En ese mismo artículo mencionaba que hay una tercera dificultad,
típicamente argentina, naturalizada y algo patética, tan extendida que no puede
pasarse por alto, un secreto a voces que nunca aparece por escrito ni en actas
de congresos y que, sin embargo,
“informaría” más del campo literario con sus elegidos y réprobos que
muchas tesis: la endogamia y el tráfico de favores entre escritores y críticos,
lo que Fogwill llamaba “la sociedad de socorros mutuos”. ¿Es acaso un
problema de ética intelectual? Por
supuesto que sí, pero también tiene que ver con una contaminación progresiva de
aguas, dada la gran cantidad de escritores -en comparación con otros países-
que son en paralelo periodistas culturales, profesores universitarios y
críticos literarios (o todo esto a la vez).

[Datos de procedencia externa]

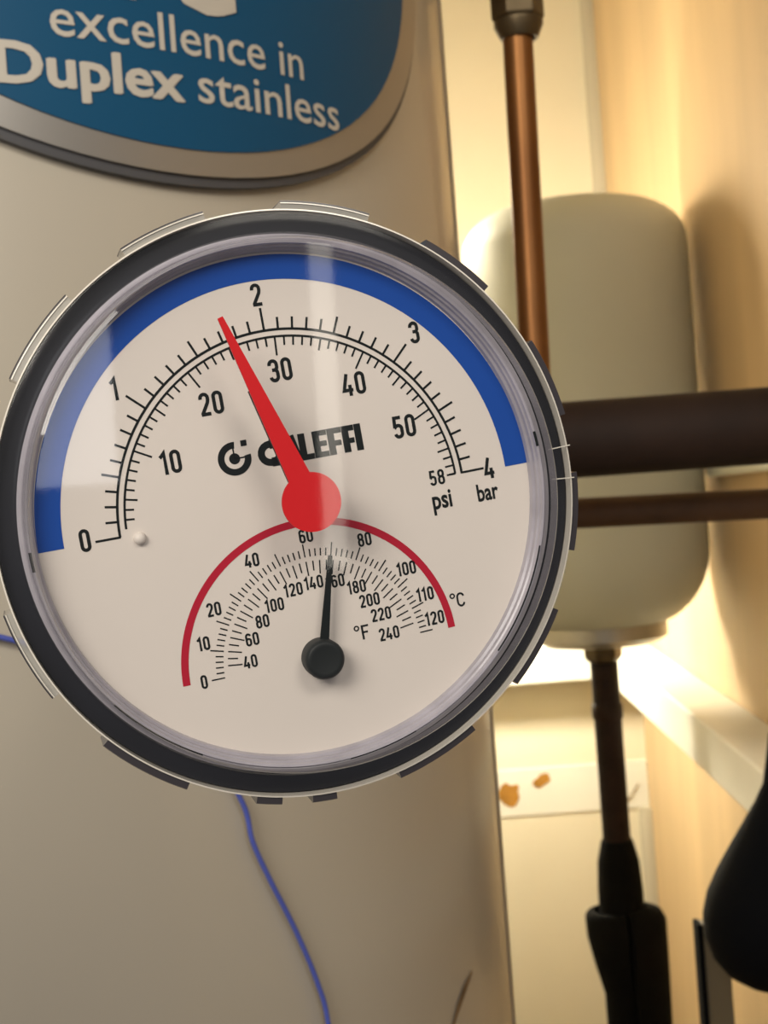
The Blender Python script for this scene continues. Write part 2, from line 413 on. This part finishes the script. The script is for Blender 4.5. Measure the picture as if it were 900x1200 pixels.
obj('body', bm, M_BRASS, tee, smooth=True, auto=40)
for xx, r1 in ((-.012, .0155), (-.031, .0165)):
    bm = bmesh.new(); lathe(bm, [(.0075, 0), (r1 - .0012, 0), (r1, .0014), (r1, .0095), (.0075, .0105)], 6, a0=.1, a1=.1 + 2 * math.pi)
    obj('nut', bm, M_BRASS, tee, mx=Matrix.Translation((xx, 0, .0235)) @ Matrix.Rotation(-math.pi / 2, 4, 'Y'), bevel=.0006)
# thin loose cord hanging from the fitting to the boiler
bm = bmesh.new(); tube(bm, spline([px(496, 0, .64), px(503, 22, .64), px(511, 42, .645), px(518, 56, .65)], 6), .0006, 8)
tube(bm, spline([px(496, 0, .64), px(497, -20, .645), px(515, -45, .655), px(560, -52, .66)], 6), .0006, 8)
tag(obj('loose_cord', bm, mat('grey_cord', (0.25, 0.21, 0.14), 0.7), smooth=True), 'thin loose cord end hanging beside the boiler top edge', 'cord')

# black rounded boot and a metal upright at lower right
bl = tag(empty('rubber_boot', Matrix.Translation(px(905, 1060, .80))), 'black teardrop rubber boot at the lower right edge', 'rubber boot')
dx = .80 / FPX
prof = [(0, -100), (22, -97), (46, -86), (64, -68), (75, -45), (79, -20), (76, 5), (67, 32), (54, 62), (40, 92), (28, 118), (20, 140), (17, 200), (0, 200)]
bm = bmesh.new(); lathe(bm, [(r * dx, zz * dx) for r, zz in prof], 40)
obj('body', bm, M_RUBBER, bl, smooth=True, auto=60, mx=Matrix.Rotation(math.radians(8), 4, 'Y'))
bm = bmesh.new(); p0 = Vector((.020, 0, 195 * dx)); 
tube(bm, spline([(.012, 0, 185 * dx), (.020, 0, 240 * dx), (.045, 0, 300 * dx), (XR - px(905, 1060, .80).x, 0, 310 * dx)], 6), .006, 16)
obj('cable', bm, M_RUBBER, bl, smooth=True)
PXs = px(833, 1082, .86)
ms = tag(empty('metal_upright', Matrix.Translation((PXs.x, PXs.y, 0))), 'narrow grey metal upright with a black edge, lower right', 'upright')
bm = bmesh.new(); box(bm, -.0085, -.0052, -.002, .012, 0, PXs.z)
obj('edge_strip', bm, M_RUBBER, ms, bevel=.0005)
bm = bmesh.new(); box(bm, -.0052, .0100, 0, .012, 0, PXs.z - .0005); 
obj('post', bm, mat('grey_bar', (0.20, 0.17, 0.11), 0.5, metal=0.2), ms, bevel=.0005)

# ------------------------------------------------------------------ lamp standing hidden behind the boiler
M_BULB = mat('lit_bulb', (1, 1, 1), 0.5, emit=((1.0, 0.87, 0.66), 118.0))
M_BULB2 = mat('lit_low_bulb', (1, 1, 1), 0.5, emit=((1.0, 0.90, 0.70), 330.0))
for LX, LY, LZ, mb, lab in ((0.0, 1.24, 1.4 + .26, M_BULB, 'upper bare lit bulb on a drop cord hidden behind the boiler'),
                            (0.03, 1.445, 1.4 - .03, M_BULB2, 'lower bare lit bulb on a drop cord close to the back wall')):
    lamp = tag(empty('inspection_lamp', Matrix.Translation((LX, LY, LZ))), lab, 'lamp', 'bulbs behind the boiler')
    bm = bmesh.new(); lathe(bm, [(0, -.030), (.012, -.027), (.020, -.018), (.024, -.004), (.022, .010), (.016, .026), (.011, .036), (0, .036)], 32)
    obj('bulb', bm, mb, lamp, smooth=True)
    bm = bmesh.new(); lathe(bm, [(0, .036), (.014, .036), (.015, .066), (.006, .075), (0, .075)], 24)
    obj('socket', bm, M_BLACK, lamp, smooth=True, auto=40)
    bm = bmesh.new(); tube(bm, [(0, 0, .074), (0, 0, ZC - LZ)], .003, 8)
    obj('cord', bm, M_BLACK, lamp)

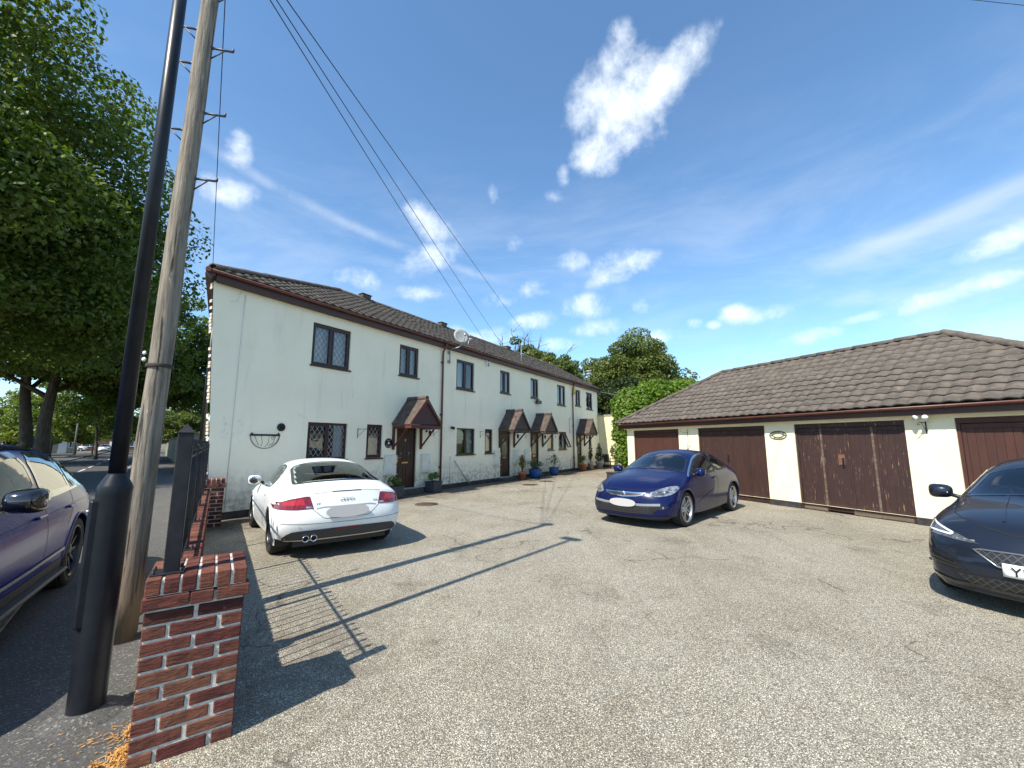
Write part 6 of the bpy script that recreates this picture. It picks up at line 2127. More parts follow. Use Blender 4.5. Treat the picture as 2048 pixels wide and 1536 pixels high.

Nada parece haber cambiado demasiado en estos años, salvo que
simétricamente con los favores dados y devueltos y con los actos disimulados de
amistad y afectos conyugales, ha vuelto a perfilarse desde algún diario la
crítica del odio -que quizá debiera llamarse más propiamente la crítica sicaria-
en la que el director del suplemento cultural llama al peor enemigo de tal o
cual autor y le encarga la destrucción de su última novela frotándose las manos.
De manera que para volver más difícil el problema tenemos completo el
cuadro en ambas direcciones: si una crítica favorable es muchas veces sólo un
favor, una crítica “sangrienta” es no menos veces la mala fe de un resentido, la
ejecución cobarde de una venganza.
¿Puede cambiarse algo de esto? ¿Se puede aspirar en la Argentina a una
crítica seria, justa, comprometida sólo con la lectura del texto, que pase por
alto las miserias del mundillo literario? ¿Se puede pensar en críticos que sean, como quería Henry James,
“demonios de sutileza”, capaces de “sentirlo todo, de comprenderlo todo, de
explicarlo todo”, en vez de mejores amigos o peores enemigos? Como en tantos otros terrenos, quizá el
primer cambio pase por reconocer que estos problemas existen, por señalarlos,
y, para decirlo con palabras de otro autor, por no dejar que estos simulacros
se sigan consumando alegremente a la vista de la gente desprevenida.
El segundo paso no parece tan difícil y quizá podamos lograrlo, junto
con la expulsión de las barras bravas,
en doscientos o trescientos años: bastaría que, como ocurre en la esfera
de la justicia, el juez que es todo crítico simplemente se excuse si tiene
amistad manifiesta o enemistad manifiesta con el autor que le toca leer. Que se
comprenda en algún futuro este arcano: tampoco en la literatura se puede ser a la vez juez y parte.